Data: 2002-12-23 15:40:19
Temat: Re: Krzewinki
Od: "Marta" <m...@m...pl>
Pokaż wszystkie nagłówki
Użytkownik "Jlanta Cembrzyńska" <G...@i...sosnowiec.pl> napisał w
wiadomości news:au74e8$ih$1@zeus.polsl.gliwice.pl...
>
>
> > aby do wiosny
> > z pozdrowieniami i usmiechami
> > _hehehe
> >
> >
> > --
> > Archiwum grupy: http://niusy.onet.pl/pl.rec.ogrody
> >
> To i ja się poskarżę. Przez dziury w starej siatce przechodzi duży pies od
> sąsiadów i sika na moje śliczne iglaczki. Teraz zostawiłam w ogrodzie
mojego
> trochę mniejszego kundla to może obroni, ale też paskuda nie ma szacunku
dla
> iglaków tyle, że wybiera inne egzemplarze niż ten od sąsiadów. Usiłowałam
> coś na szybko zabezpieczyć gałęziami, ale tylko narobiłam "dziadostwa" i
> Mamie psuje widok na ogród. A pies od tych drugich sąsiadów coraz to robi
> nową dziurę. Siatka od pierwszych sąsiadów jest na całej długości do
wymiany
> jednak Mama uważa, że jest własnością sąsiadów i mogę ją tylko łatać. (A
te
> koszty! Naszą wymieniałyśmy w zeszłym roku więc wiem). Tylko tych łat mi
już
> brakło. Ostatnią dziurę na szybko zastawiłam starą metalową konewką ale
mam
> przeświadczenie, że jeden ruch łapą i po zaporze. Ten pies jest już
stary -
> może zdechnie?, bo jego włascicielka nie chce go wiązać. Byle do wiosny!
> Gabi
>
Pogadaj z sąsiadem. Cudzy pies nie może łazić swobodnie po Twojej posesji.

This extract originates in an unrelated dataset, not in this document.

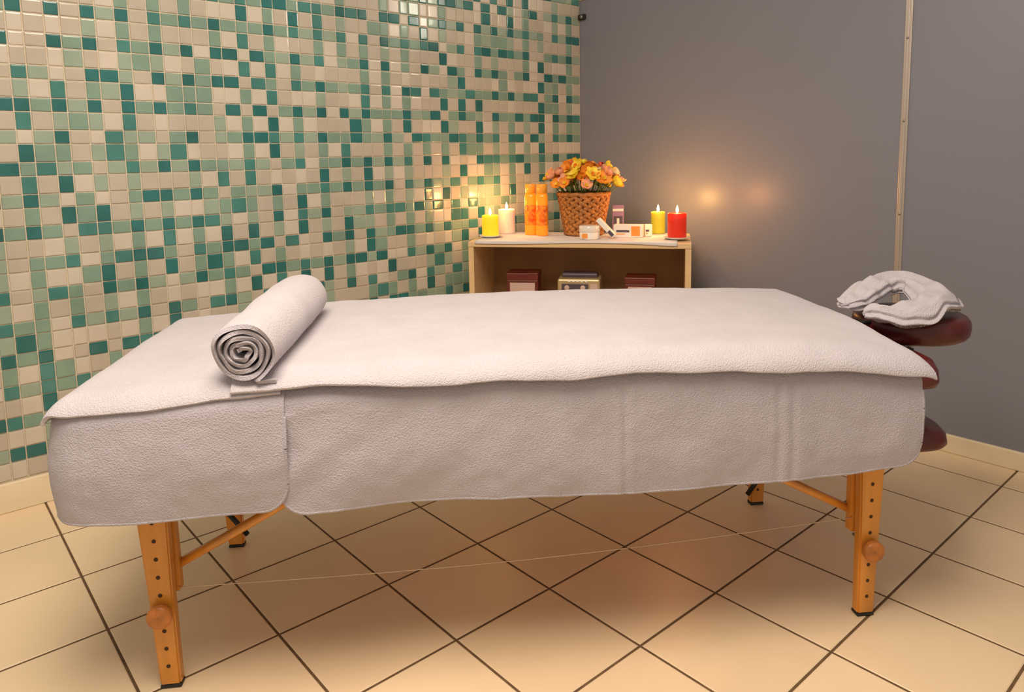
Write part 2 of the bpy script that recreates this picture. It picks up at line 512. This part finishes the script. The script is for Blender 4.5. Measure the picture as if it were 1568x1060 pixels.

Po pierwsze robi szkody przeliczalne na pieniądze, po drugie może być
niebezpieczny. Możesz postawić na własnym terenie swój płot i sąsiadom nic
do tego (moi znajomi tym sposobem mają dwa ploty), jeśli będzie w granicy
musisz mieć ich zgodę. W tym drugim przypadku również, np na to by wejść do
nich i płot pomalować. Ewentualnie możecie się dogadać co do kosztów budowy
czy naprawy płotu. A co do psa... Nie życzyłabym śmierci żadnemu
zwierzakowi, to w końcu nie jego wina. Zawsze możesz się odwołać do litery
prawa, ale to kosztowne, długie no i wyhodujesz wroga za płotem.